Não aceito que nos apontem como solução a possibilidade de ter uma arma. Minhas mãos não foram feitas para acessar gatilhos de morte e violência. Eu quero poder apresentar uma cidade segura para as meninas do futuro sem precisar depender da pólvora e sem derramar sangue. Que façam isso as forças treinadas e pagas para tal. Eduquem seus homens para a não violência, para o respeito. Adentrem ao universo feminino com a humildade de ouvir, entender, compreender. Acessem os estudos feministas com escuta, sem medos. Dispensem as fáceis distorções midiáticas maldosas que mentem deliberadamente sobre este movimento. Mulheres feministas também são mães, esposas dedicadas, cidadãs participativas, professoras, artistas, políticas e geralmente pessoas cheias de encanto e força. Ouçam-nos e ajam para além da proteção de suas meninas e esposas. Um dia todas nós estaremos vulneráveis, já que mulheres amam a liberdade, o passeio livre, as viagens. Não espere que a tragédia chegue em sua vida para agir. Só buscamos uma sociedade igualitária e segura na qual homens e mulheres possam desfrutar dos mesmos direitos e deveres.  

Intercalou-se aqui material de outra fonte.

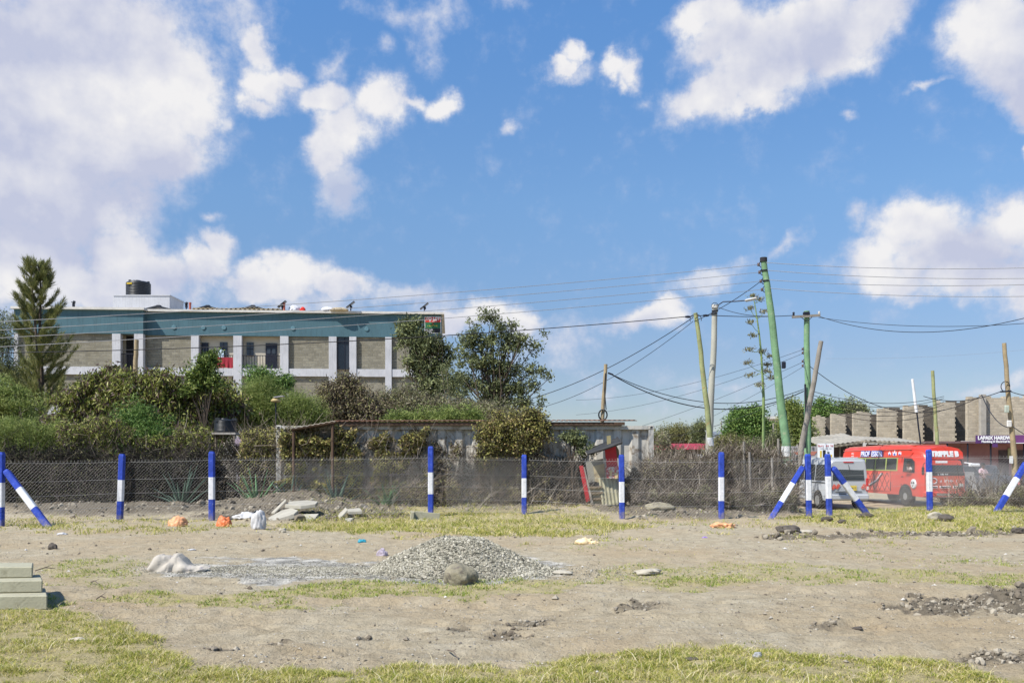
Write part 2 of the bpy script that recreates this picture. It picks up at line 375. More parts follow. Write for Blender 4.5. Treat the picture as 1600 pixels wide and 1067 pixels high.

P.S. “Não sou livre enquanto outra mulher for prisioneira, mesmo que as correntes dela sejam diferentes das minhas.” Audre Lorde.

Vanessa Brandão é jornalista, escritora, doutoranda em Estudos Literários pela Unesp, mestra em Letras pela UFRR, especialista em Artes Visuais, Cultura e Criação e em Assessoria de Comunicação. Membro do Grupo de Estudos Literaturas Indígenas, Africanas e Caribenhas (UFRR) e do Comitê Pró-Cultura Roraima.